Sebelumnya aku dan suami belum punya rencana untuk punya anak, mengingat kami
baru sembilan bulan menikah.
Tetapi
Tuhan berkehendak lain, pada pertengahan Juli aku dinyatakan mengandung.
Bahagia sekaligus khawatir. Bahagia diamanahkan momongan, khawatir belum banyak
yang kami persiapkan.
Apalagi
tabungan aku dan suami belum seberapa. Tak bisa dibilang siap untuk mempunyai
bayi dalam waktu dekat.
Kami
masih sama-sama merintis dari nol, tabungan suami habis buat nikahan dan
tabunganku juga tak seberapa. Alhasil, kami memulai lagi dari awal mengumpulkan
pundi-pundi rupiah.
Singkat
cerita, semasa kehamilan banyak hal yang terjadi hingga tabungan kami ludes.
Wajar saja, pasalnya mempersiapkan kehamilan mulai dari biaya USG setiap bulan,
vitamin, hingga pernah masuk IGD karena plasenta previa.
Di
tengah perjuangan menstabilkan kondisi ekonomi, suami diberhentikan dari
pekerjaan pertamanya bahkan gajinya selama sebulan pun tak dibayar
berbulan-bulan. Sementara di pekerjaan keduanya ia dibayar dibawah UMR.
Selang
beberapa bulan setelah suami di rumahkan, giliran ku. Kenyataan pahit yang tak
mudah ku terima. Pasalnya berkarier selalu jadi impian ku sejak dulu, bisa
dibilang menjadi wanita karier sebagai bentuk aktualisasi diri agar terus
berkembang.
Satu
bulan setelah di-layoff aku sulit menerima kenyataan pahit itu.

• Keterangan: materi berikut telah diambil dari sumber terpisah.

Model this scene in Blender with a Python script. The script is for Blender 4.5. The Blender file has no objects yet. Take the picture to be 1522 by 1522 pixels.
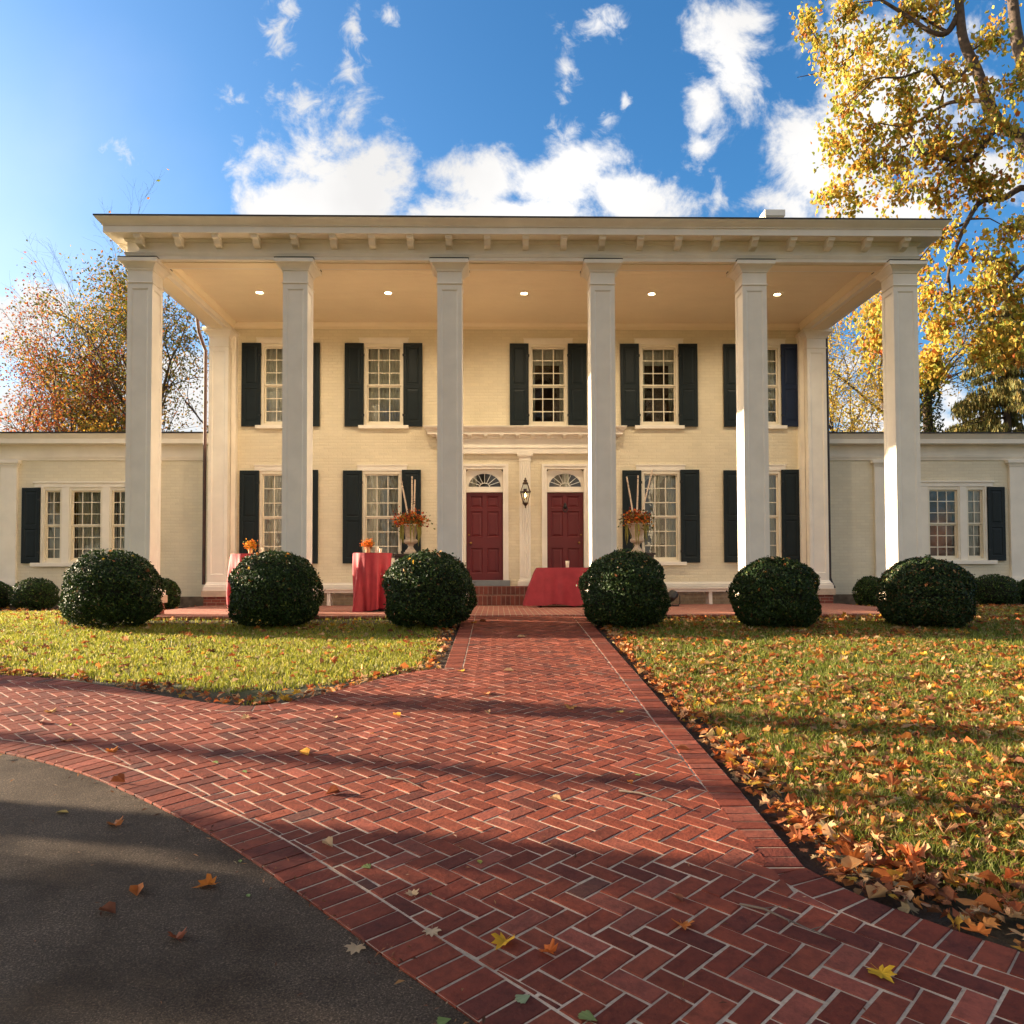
import bpy, math, random
import numpy as np
from mathutils import Vector, Matrix
R = math.radians
S = bpy.context.scene
COL = S.collection

# ---------------------------------------------------------------- camera
CAM = np.array([-0.5658, -14.8110, 0.7758])
def _cam_axes(yaw=-0.019018, pitch=0.029547, roll=0.002966):
    cy, sy, cp, sp, cr, sr = math.cos(yaw), math.sin(yaw), math.cos(pitch), math.sin(pitch), math.cos(roll), math.sin(roll)
    return np.array([[cy,-sy,0],[sy,cy,0],[0,0,1]]) @ np.array([[1,0,0],[0,cp,-sp],[0,sp,cp]]) @ np.array([[cr,0,sr],[0,1,0],[-sr,0,cr]])
AX = _cam_axes()
cd = bpy.data.cameras.new('camera'); cam = bpy.data.objects.new('camera', cd); COL.objects.link(cam)
m = Matrix.Identity(4)
for i in range(3):
    m[i][0], m[i][1], m[i][2], m[i][3] = AX[i,0], AX[i,2], -AX[i,1], CAM[i]
cam.matrix_world = m
cd.sensor_width = 36; cd.sensor_fit = 'HORIZONTAL'
cd.lens = 1172.48/1522*36
cd.shift_y = (815.97-761)/1522
cd.clip_start = 0.05; cd.clip_end = 3000
S.camera = cam
S.render.resolution_x = S.render.resolution_y = 1024
# places in the photograph read as sight lines; every use gives its own real depth
def ray(px, py):
    return AX @ np.array([(px-761)/1172.48, 1, -(py-815.97)/1172.48])
def at_y(px, py, Y):
    d = ray(px, py); return CAM + d*((Y-CAM[1])/d[1])
def gz(y):
    return -0.02 + 0.066*min(y+0.6, 0.0)
def gza(y):
    return -0.02 + 0.066*np.minimum(y+0.6, 0.0)
def at_g(px, py, dz=0.0):
    d = ray(px, py)
    t = (-0.02+dz+0.066*(CAM[1]+0.6)-CAM[2])/(d[2]-0.066*d[1])
    return CAM + d*t

# ---------------------------------------------------------------- light
SUN_AZ, SUN_EL = 14.4, 13.3        # degrees behind the facade plane on the left, degrees up
sdir = Vector((-math.cos(R(SUN_EL))*math.cos(R(SUN_AZ)), math.cos(R(SUN_EL))*math.sin(R(SUN_AZ)), math.sin(R(SUN_EL))))
sl = bpy.data.lights.new('sun', 'SUN'); sl.energy = 5.0; sl.angle = R(0.53); sl.color = (1.0, 0.80, 0.56)
so = bpy.data.objects.new('sun', sl); COL.objects.link(so); so.location = (-30, 10, 20)
so.rotation_euler = (-sdir).to_track_quat('-Z', 'Y').to_euler() if False else sdir.to_track_quat('Z', 'Y').to_euler()

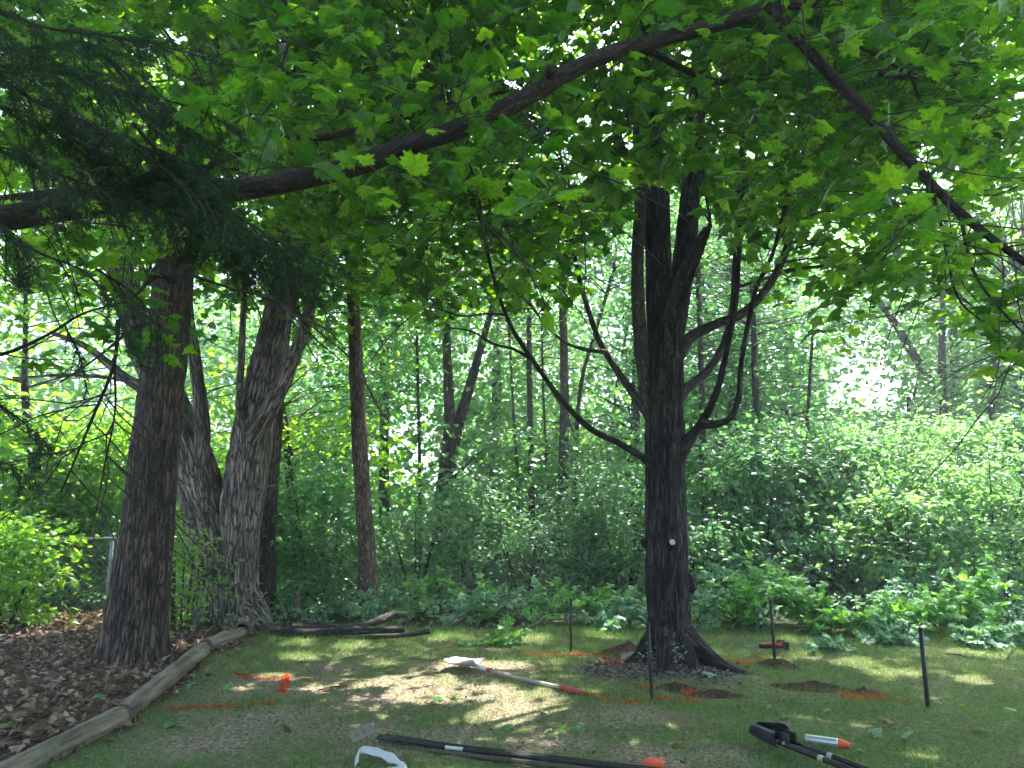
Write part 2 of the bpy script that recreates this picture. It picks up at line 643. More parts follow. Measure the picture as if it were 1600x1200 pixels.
# sun flecks of the photograph: gaps in the canopy towards the sun (pixel x, y, radius in metres)
FLECKS = [(500, 1075, .22), (410, 1058, .25), (470, 1022, .30), (545, 1068, .18), (640, 1075, .42), (715, 1080, .52), (790, 1106, .42), (680, 1062, .4), (600, 1062, .28),
          (860, 1112, .16), (790, 1040, .36), (735, 1045, .40), (540, 1008, .30), (590, 992, .40), (700, 996, .35), (820, 998, .35), (930, 994, .35),
          (995, 1130, .16), (1050, 1138, .14), (880, 1020, .15), (1105, 1020, .25), (1265, 1024, .25), (1330, 1033, .35), (1400, 1048, .3), (1230, 1028, .2), (1470, 1183, .16),
          (335, 1002, .35), (300, 1010, .25), (90, 1040, .2), (180, 1068, .16), (120, 960, .4), (60, 975, .3), (430, 990, .3), (470, 1000, .3),
          (560, 1140, .09), (450, 1110, .09), (600, 1035, .2), (655, 1050, .14), (1120, 1100, .12), (1270, 1120, .10), (700, 1055, .2), (640, 1120, .1),
          (925, 1085, .12), (840, 1088, .18), (250, 1085, .08), (380, 1075, .12), (1180, 1150, .08), (1340, 1130, .1), (1500, 1060, .25), (1560, 1020, .4)]
FXY = np.array([[*G(a, b)[:2], r] for a, b, r in FLECKS])


# sunnier places along the wood edge (ground x, y, radius, how open)
CLEAR = [(-6.4, 10.0, 1.5, .85), (-8.2, 10.8, 1.5, .85), (-4.9, 10.8, 1.2, .8), (-3.2, 11.5, 1.3, .75), (4.6, 10.8, 1.7, .85), (6.8, 10.8, 1.8, .9), (8.6, 11.5, 1.7, .9), (2.6, 11.4, 1.5, .8),
         (.3, 12.2, 1.6, .85), (-1.4, 12.4, 1.5, .85), (1.5, 13.5, 1.3, .8), (5.5, 14.5, 1.6, .6), (-6, 14, 1.4, .6)]


def sun_gap(pos, min_z=1.9):
    """True where a leaf stays: False inside a gap that lets a sun fleck through"""
    pos = np.asarray(pos)
    q = pos[:, :2] - SUN[None, :2] * (pos[:, 2:3] / SUN[2])
    wob = 0.42 + 0.8 * vnoise(np.column_stack([q * 3.1, np.zeros(len(q))]))
    keep = np.ones(len(pos), bool)
    for x, y, r in FXY:
        keep &= ~(((q[:, 0] - x) ** 2 + ((q[:, 1] - y)) ** 2) < (r * wob) ** 2)
    wide = np.zeros(len(pos), bool)
    for x, y, r, pr in CLEAR:
        wide |= ((((q[:, 0] - x) ** 2 + (q[:, 1] - y) ** 2) < (r * (wob + .2)) ** 2) & (rng.random(len(pos)) < pr))
    keep &= ~(wide & (pos[:, 2] > 3.0))
    keep |= pos[:, 2] < min_z
    keep |= rng.random(len(pos)) < 0.03
    return keep


# where the near canopy hangs down to, seen from the lawn's edge (pixel x, pixel y), and the openings of the wood
ENV = np.array([(-200, 680), (0, 640), (60, 600), (130, 560), (215, 590), (300, 575), (345, 470), (420, 455), (520, 480), (600, 500), (700, 510), (780, 505), (860, 470), (930, 400), (990, 275), (1090, 275), (1118, 330), (1150, 420),
                (1180, 455), (1240, 530), (1320, 545), (1375, 470), (1420, 480), (1480, 530), (1540, 570), (1600, 650), (1800, 760)], float)
OPEN = [(650, 705, 42, 65, .72), (1350, 602, 70, 38, .8), (1305, 620, 35, 25, .6), (1240, 690, 40, 30, .6), (745, 560, 30, 40, .7), (1310, 350, 60, 50, .4), (1440, 230, 50, 35, .35), (945, 45, 45, 25, .6), (1170, 380, 40, 60, .4), (1215, 60, 20, 20, .8)]


def in_opening(pos, which=OPEN):
    px, py, dp = project(pos)
    w_ = fbm(np.column_stack([px * .03, py * .03, np.zeros(len(px))]), 3) * 1.9 + .05
    hit = np.zeros(len(px), bool)
    for a, b, rx, ry, pr in which:
        hit |= ((((px - a) / rx) ** 2 + ((py - b) / ry) ** 2) < w_) & (rng.random(len(px)) < pr)
    return hit & (dp > 0)


def canopy_ok(pos):
    px, py, dp = project(pos)
    lim = np.interp(px, ENV[:, 0], ENV[:, 1]) + (fbm(np.column_stack([px * .012, px * 0, dp]), 2) - .5) * 130
    ok = (py < lim) | (dp <= 0)
    return ok & ~in_opening(pos, OPEN[5:])


def clump_leaves(mb, centres, radii, per, size, tmpl, tilt=0.5, flat=0.55, gaps=True, minz=None, canopy=False, opening=False):
    """leaves in clumps: each centre is one spray of leaves"""
    k = len(centres)
    radii = np.broadcast_to(radii, (k,))
    c = np.repeat(centres, per, 0)
    rr = np.repeat(radii, per)
    off = rng.normal(0, .5, (k * per, 3)) * rr[:, None]
    off[:, 2] *= flat
    off[:, 2] -= 0.25 * (off[:, 0] ** 2 + off[:, 1] ** 2) / (rr + .01)
    pos = c + off
    keep = np.ones(len(pos), bool)
    if gaps:
        keep &= sun_gap(pos)
    if minz is not None:
        keep &= pos[:, 2] > minz
    if canopy:
        keep &= canopy_ok(pos)
    if opening:
        keep &= ~np.repeat(in_opening(centres), per)
    pos, off = pos[keep], off[keep]
    cup = np.repeat(rng.normal(0, .28, (k, 3)), per, 0)[keep] + np.array([0, 0, 1.0])
    head = unit(off * np.array([1, 1, .2]) + 1e-4) + rng.normal(0, .5, off.shape) + np.array([0, 0, -.35])
    fr = leaf_frames(len(pos), tilt, up=cup, head=head)
    put_leaves(mb, pos, size * rng.uniform(.6, 1.2, len(pos)), tmpl, fr)
    return pos


def ellipsoid_points(n, c, r, shell=0.35, low=0.0):
    a = unit(rng.normal(0, 1, (n * 3, 3)))
    rad = rng.uniform(shell, 1.0, len(a)) ** (1 / 2.2)
    p = a * rad[:, None]
    if low:
        p = p[rng.random(len(p)) < np.clip(1 - low * (p[:, 2] + .2), .12, 1)]
    p = p[:n]
    # uneven outline
    k = 0.72 + 0.56 * vnoise(p * 2.1 + c[0] * 3.1 + 9)
    return np.asarray(c) + p * k[:, None] * np.asarray(r)


def twigs_to(mb, centres, src_pts, src_r, r0=0.012, nseg=4, maxlen=2.6):
    """a thin branch from the nearest limb point to each clump"""
    for c in centres:
        d = np.linalg.norm(src_pts - c, axis=1) + np.where(src_pts[:, 2] > c[2] + .2, .8, 0)
        i = int(np.argmin(d))
        a = src_pts[i]
        L = np.linalg.norm(c - a)
        if L > maxlen or L < .08:
            continue
        mid1 = a + (c - a) * .35 + np.array([0, 0, .10 * L]) + rng.normal(0, .05 * L, 3)
        mid2 = a + (c - a) * .7 + np.array([0, 0, .09 * L]) + rng.normal(0, .05 * L, 3)
        rr = min(src_r[i] * .7, r0 * (0.6 + .4 * L))
        tube(mb, [a, mid1, mid2, c], [rr, rr * .7, rr * .45, rr * .2], nseg, max(.12, L / 6), cap=False)

#%%SETTING
# ------------------------------------------------------------------ the setting: ground, lawn, litter
LOGPX = [(-120, 1290), (40, 1200), (187, 1128), (315, 1026), (384, 992), (425, 976)]
LOGW = np.array([G(*p)[:2] for p in LOGPX])


def x_log(y):
    return np.interp(y, LOGW[:, 1], LOGW[:, 0], left=LOGW[0, 0], right=LOGW[-1, 0])


MAPLE0 = G(1045, 1052)
EDGE_Y = G(900, 984)[1]


def soft(a, b, x):
    t = np.clip((x - a) / (b - a), 0, 1)
    return t * t * (3 - 2 * t)


WORN = [(470, 1072, .75), (600, 1085, .6), (720, 1085, .9), (800, 1108, .55), (790, 1045, .5), (400, 1130, .8), (560, 1150, .7), (300, 1160, .7),
        (700, 1150, .5), (520, 1040, .45), (980, 1120, .5), (1140, 1180, .35), (850, 1160, .45), (1000, 1180, .4), (640, 1070, .7), (700, 1040, .5)]
WXY = np.array([[*G(a, b)[:2], r] for a, b, r in WORN])


def masks(x, y):
    """litter, mulch, worn and lawn weights at ground points"""
    p = np.stack([x, y, x * 0], -1)
    wob = (fbm(p * 1.7, 3) - .5)
    wob2 = (fbm(p * 4.5 + 7, 3) - .5)
    litter = soft(.10, -.12, x - x_log(y) + wob2 * .45 - .12) * soft(14.5, 12.0, y + wob * 2)
    wood = soft(-.25, .35, y - EDGE_Y + wob * .9 + np.where(x > 1.5, (x - 1.5) * .06, 0))
    d = np.hypot((x - MAPLE0[0] + .12) / 1.0, (y - MAPLE0[1] + .02) / .62)
    mulch = soft(1.05, .55, d + wob * .6 + wob2 * .35)
    worn = np.zeros_like(x)
    for a, b, r in WXY:
        worn = np.maximum(worn, soft(1.15, .25, np.hypot((x - a) / r, (y - b) / (r * .8)) + wob * .7 + wob2 * .6))
    lawn = (1 - litter) * (1 - wood) * (1 - mulch)
    return litter, wood, mulch, worn, lawn


def axis(dense0, dense1, step, far):
    a = np.arange(dense0, dense1 + 1e-6, step)
    g = step
    hi, lo = [a[-1]], [a[0]]
    while hi[-1] < far:
        g *= 1.35
        hi.append(hi[-1] + g)
    g = step
    while lo[-1] > -far:
        g *= 1.35
        lo.append(lo[-1] - g)
    return np.concatenate([lo[1:][::-1], a, hi[1:]])


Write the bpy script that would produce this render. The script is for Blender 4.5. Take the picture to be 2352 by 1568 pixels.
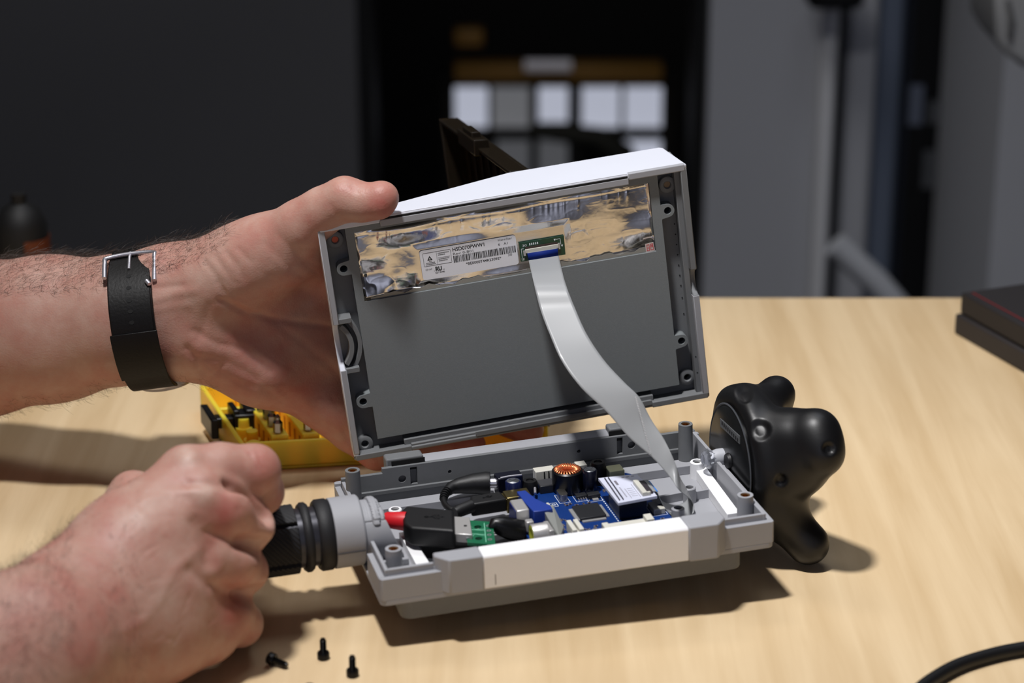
import bpy, bmesh, math, random
import numpy as np
from mathutils import Matrix, Vector
from mathutils.geometry import tessellate_polygon

for o in list(bpy.data.objects): bpy.data.objects.remove(o)
S = bpy.context.scene
COL = S.collection
random.seed(4); RNG = np.random.default_rng(7)

# ------------------------------------------------------------------ camera, sky, lights, exposure
# everything is planned in millimetres around the camera (x right, y away, z up) and linked in metres;
# the table top lies 478 mm under the camera and 750 mm over the floor
FPX = 5300.0; PITCH = math.radians(20); TABLE = -478.0; LIFT = 478.0 + 750.0
cam_d = bpy.data.cameras.new('camera'); cam = bpy.data.objects.new('camera', cam_d); COL.objects.link(cam)
cam_d.sensor_width = 36.0; cam_d.lens = 36.0 * FPX / 2352.0
cam_d.clip_start = 0.05; cam_d.clip_end = 30
cam.location = (0, 0, LIFT / 1000); cam.rotation_euler = (math.radians(90) - PITCH, 0, 0)
cam_d.dof.use_dof = True; cam_d.dof.focus_distance = 1.125; cam_d.dof.aperture_fstop = 7.0
S.camera = cam
S.view_settings.view_transform = 'Standard'; S.view_settings.look = 'None'
S.view_settings.exposure = 0.0; S.view_settings.gamma = 1.0
S.view_settings.use_curve_mapping = False

world = bpy.data.worlds.new('room_ambient'); S.world = world; world.use_nodes = True
bg = world.node_tree.nodes['Background']; bg.inputs[0].default_value = (0.62, 0.66, 0.80, 1); bg.inputs[1].default_value = 0.03

def area_light(name, loc_mm, target_mm, size, power, color, shape='DISK', size_y=None):
    l = bpy.data.lights.new(name, 'AREA'); l.shape = shape; l.size = size
    if size_y: l.size_y = size_y
    l.energy = power; l.color = color
    o = bpy.data.objects.new(name, l); COL.objects.link(o)
    p = Vector((loc_mm[0], loc_mm[1], loc_mm[2] + LIFT)) / 1000; t = Vector((target_mm[0], target_mm[1], target_mm[2] + LIFT)) / 1000
    o.location = p; o.rotation_euler = (t - p).to_track_quat('-Z', 'Y').to_euler()
    return o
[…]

Berpisah dari teman-teman kerja yang super baik, punya penghasilan sendiri,
bahkan bisa eksplor berbagai hal.
Kehilangan
pekerjaan yang disukai memang berat, apalagi jadi harapan untuk bisa menabung
sekaligus membeli berbagai perlengkapan calon bayi kami.
Akhirnya
aku hanya berlarut-larut dalam kesedihan. Enggan melakukan apapun bahkan tak
ada semangat untuk bangkit lagi.
***
Beragam
peristiwa pahit yang dialami menjelang tahun 2025 itu memberiku banyak
pelajaran. Salah satunya ‘belajar menerima’.
Belajar
menerima kenyataan yang ku alami saat ini. Kehilangan pekerjaan, tabungan
ludes, dan bingung mulai dari mana.
Untungnya
kesedihan itu tak bertahan lama. Aku menyadari bahwa menerima peristiwa
pahit yang dialami itu memberikan secercah harapan di tengah keputusasaan.
Walau
yang ku alami tak seberapa dengan rangkaian kehilangan yang dialami orang-orang
di luar sana, namun aku berhasil melewati kesedihan itu.
Yup,
menerima dan sadar bahwa kehidupan tak berhenti disini menjadikan ku pribadi
yang lebih legowo. Melihat sisi lain kehidupan yang membuatku lebih bersyukur
sekaligus menjadi sumber kekuatan untuk terus bergerak maju:
Pertama,
aku bisa lebih banyak istirahat di rumah. Sebab
beberapa waktu kemarin kelelahan hingga alami plasenta previa.
Kedua,
punya waktu luang untuk membaca berbagai buku dan bacaan online. Menambah
wawasan.
Ketiga,
punya waktu luang bersama suami dan calon bayi. Aku lebih fokus untuk membaca,
bercerita dengan bayi, dan belajar hal baru seputar kehamilan dan persiapan
persalinan.
Keempat,
aku lebih fokus olahraga seperti yoga prenatal dan renang.
Kelima,
memperdalam skill menulis, gali skill baru, bahkan mulai mempelajari Bahasa
Inggris lagi.
Kelima
poin sederhana ini jadi rangkaian hal-hal kecil yang ku syukuri. Hati tak lagi
dibebani keresahan dan lebih fokus mempersiapkan kelahiran normal. Aku
menerima karena itu aku bahagia.
Doakan
agar kita selalu kuat menjalani kehidupan yang spektakuler ini. Kedepannya mari
kita terus mulai kembali. Tak peduli berapa payah yang telah dilalui.